Question

You are given three pieces of wire that have different shapes (dimensions). You connect each piece of wire separately to a battery. The first piece has a length L and cross-sectional area A. The second is twice as long as the first, but has the same thickness. The third is the same length as the first, but has twice the cross-sectional area.
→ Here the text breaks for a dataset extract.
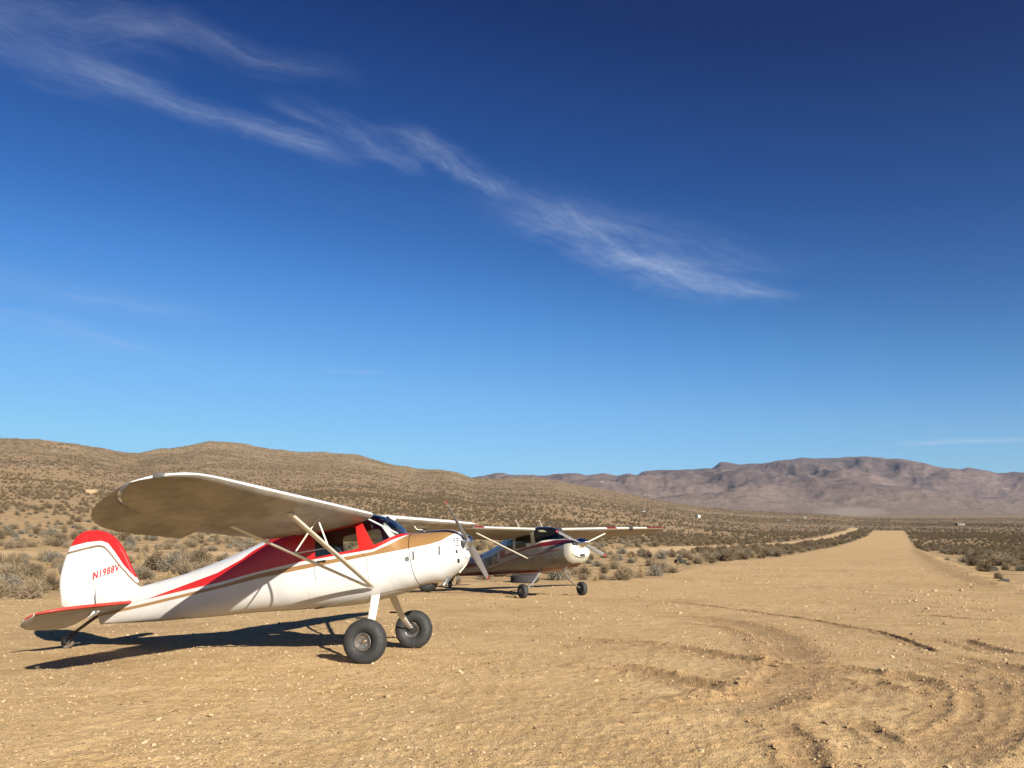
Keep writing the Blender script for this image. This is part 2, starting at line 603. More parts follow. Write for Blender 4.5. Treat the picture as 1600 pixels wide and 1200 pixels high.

Rank the wires in order of which carries the most current (has the lowest resistance) when connected to batteries with the same voltage difference.

Answer 1

Answer:

I3 > I1 > I2

Explanation:

Length of first piece = L

Area of first piece = A

Length of second piece = 2L

Area of second piece = A

Length of third piece = L

Area of third piece = 2A

The current is maximum when the resistance is minimum.

Let ρ is the resistivity of the material of wire.

The formula for the resistance is given by

$R = \rho \frac{L}{A}$

Resistance of first wire

$R_{1} = \rho \frac{L}{A} = R$

Resistance of second wire

$R_{2} = \rho \frac{2L}{A}=2R$

Resistance of third wire

$R_{3} = \rho \frac{L}{2A}=\frac{R}{2}$

R3 < R1 < R2

I3 > I1 > I2

Thus, the current is maximum in third wire is maximum and minimum in second wire.